-- Information supplied --
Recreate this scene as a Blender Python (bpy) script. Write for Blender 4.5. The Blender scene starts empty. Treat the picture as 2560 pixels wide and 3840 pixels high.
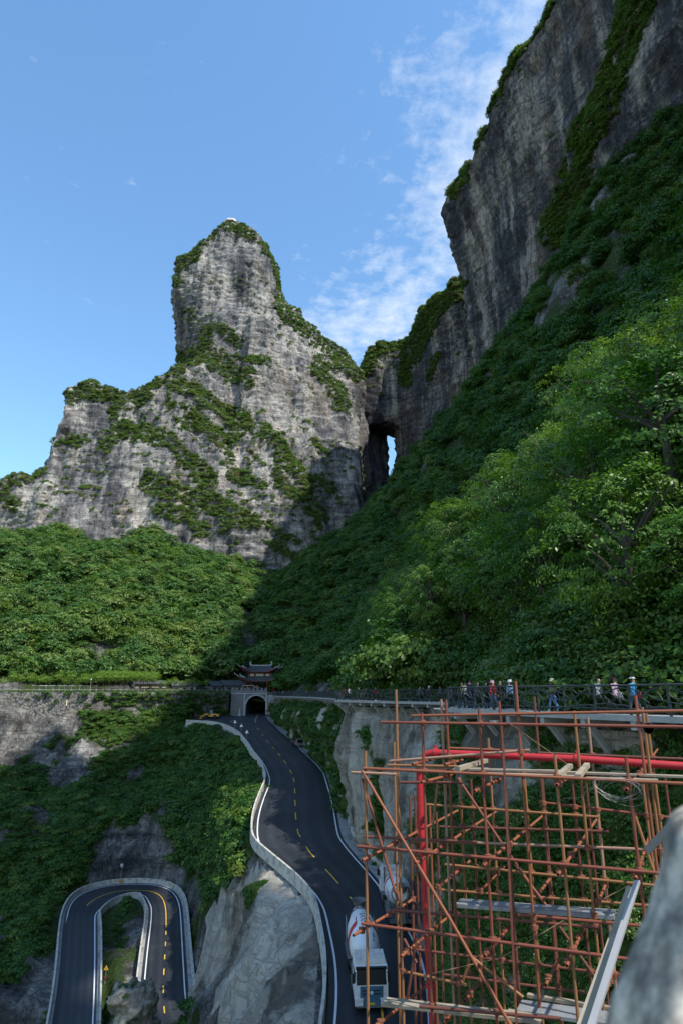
import bpy, bmesh, math, random
import numpy as np
from mathutils import Vector, Matrix, Euler

# ------------------------------------------------------------------ camera, sky, sun, exposure
S = bpy.context.scene
COL = S.collection
FPX = 2350.0                       # focal length in photo pixels (frame 2560 x 3840)
PITCH = math.radians(16.1)
CP, SP = math.cos(PITCH), math.sin(PITCH)
SUN_AZ, SUN_EL = math.radians(130), math.radians(54)   # azimuth clockwise from +Y (view direction)

cam_d = bpy.data.cameras.new('camera'); cam = bpy.data.objects.new('camera', cam_d); COL.objects.link(cam)
cam_d.sensor_fit = 'VERTICAL'; cam_d.sensor_height = 36.0; cam_d.sensor_width = 24.0
cam_d.lens = FPX / 3840 * 36.0
cam.rotation_euler = (math.pi / 2 + PITCH, 0, 0)
cam_d.clip_start = 0.1; cam_d.clip_end = 9000
cam_d.dof.use_dof = True; cam_d.dof.focus_distance = 40.0; cam_d.dof.aperture_fstop = 3.5
S.camera = cam

world = bpy.data.worlds.new('World'); S.world = world; world.use_nodes = True
wn = world.node_tree.nodes; wl = world.node_tree.links
for n in list(wn): wn.remove(n)
def N(t, nodes=None, **kw):
    n = (nodes or wn).new(t)
    for k, v in kw.items(): setattr(n, k, v)
    return n
w_out = N('ShaderNodeOutputWorld'); w_bg = N('ShaderNodeBackground'); w_bg.inputs['Strength'].default_value = 0.15
sky = N('ShaderNodeTexSky', sky_type='NISHITA', sun_disc=False)
sky.sun_elevation = SUN_EL; sky.sun_rotation = SUN_AZ
sky.altitude = 0; sky.air_density = 1.5; sky.dust_density = 0.1; sky.ozone_density = 2.0
# thin cirrocumulus band: noise on a flat cloud deck, in the world's direction space
tc = N('ShaderNodeTexCoord'); sep = N('ShaderNodeSeparateXYZ'); wl.new(tc.outputs['Generated'], sep.inputs[0])
def M2(op, a, b=None, nodes=None, links=None, clamp=False):
    nodes = nodes or wn; links = links or wl
    m = nodes.new('ShaderNodeMath'); m.operation = op; m.use_clamp = clamp
    for i, x in enumerate((a, b)):
        if x is None: continue
        if isinstance(x, (int, float)): m.inputs[i].default_value = x
        else: links.new(x, m.inputs[i])
    return m.outputs[0]
zc = M2('MAXIMUM', sep.outputs[2], 0.03)
px_ = M2('DIVIDE', sep.outputs[0], zc); py_ = M2('DIVIDE', sep.outputs[1], zc)
comb = N('ShaderNodeCombineXYZ'); wl.new(px_, comb.inputs[0]); wl.new(py_, comb.inputs[1])
def wnoise(scale, detail, rough, off=0.0):
    mp = N('ShaderNodeMapping'); wl.new(comb.outputs[0], mp.inputs[0]); mp.inputs['Location'].default_value = (off, off * 1.7, 0)
    t = N('ShaderNodeTexNoise'); wl.new(mp.outputs[0], t.inputs['Vector'])
    t.inputs['Scale'].default_value = scale; t.inputs['Detail'].default_value = detail; t.inputs['Roughness'].default_value = rough
    return t.outputs['Fac']
CL_A, CL_B, CL_C, CL_W = 1.0, 0.33, -0.57, 0.29    # band: A*x + B*y + C = 0 on the deck, half width W
band = M2('ADD', M2('ADD', M2('MULTIPLY', px_, CL_A), M2('MULTIPLY', py_, CL_B)), CL_C)
band = M2('ADD', band, M2('MULTIPLY', M2('SUBTRACT', wnoise(1.3, 2, .5, 3.1), .5), .55))
bandm = M2('SUBTRACT', 1.0, M2('DIVIDE', M2('ABSOLUTE', band), M2('ADD', M2('MULTIPLY', py_, .18), .12)), clamp=True)
puff = M2('MULTIPLY', wnoise(22, 6, .62, 1.3), .48)
puff = M2('ADD', puff, M2('MULTIPLY', wnoise(5.5, 6, .62, 7.7), .52))
cover = M2('ADD', M2('SUBTRACT', puff, .60), M2('MULTIPLY', bandm, .27))
cover = M2('MULTIPLY', cover, 3.0, clamp=True)
cover = M2('MULTIPLY', cover, .80)
mixc = N('ShaderNodeMix', data_type='RGBA'); wl.new(cover, mixc.inputs[0])
tint = N('ShaderNodeMix', data_type='RGBA', blend_type='MULTIPLY'); tint.inputs[0].default_value = 1.0
wl.new(sky.outputs[0], tint.inputs[6]); tint.inputs[7].default_value = (.77, 1.0, 1.15, 1)
wl.new(tint.outputs[2], mixc.inputs[6]); mixc.inputs[7].default_value = (4.6, 5.0, 5.5, 1)
wl.new(mixc.outputs[2], w_bg.inputs['Color']); wl.new(w_bg.outputs[0], w_out.inputs[0])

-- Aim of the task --
Print, exactly as written, the lines above from the first one to the one containing "from mathutils import Vector, Matrix, Euler". Leave out pictures.

-- The answer --
Recreate this scene as a Blender Python (bpy) script. Write for Blender 4.5. The Blender scene starts empty. Treat the picture as 2560 pixels wide and 3840 pixels high.
import bpy, bmesh, math, random
import numpy as np
from mathutils import Vector, Matrix, Euler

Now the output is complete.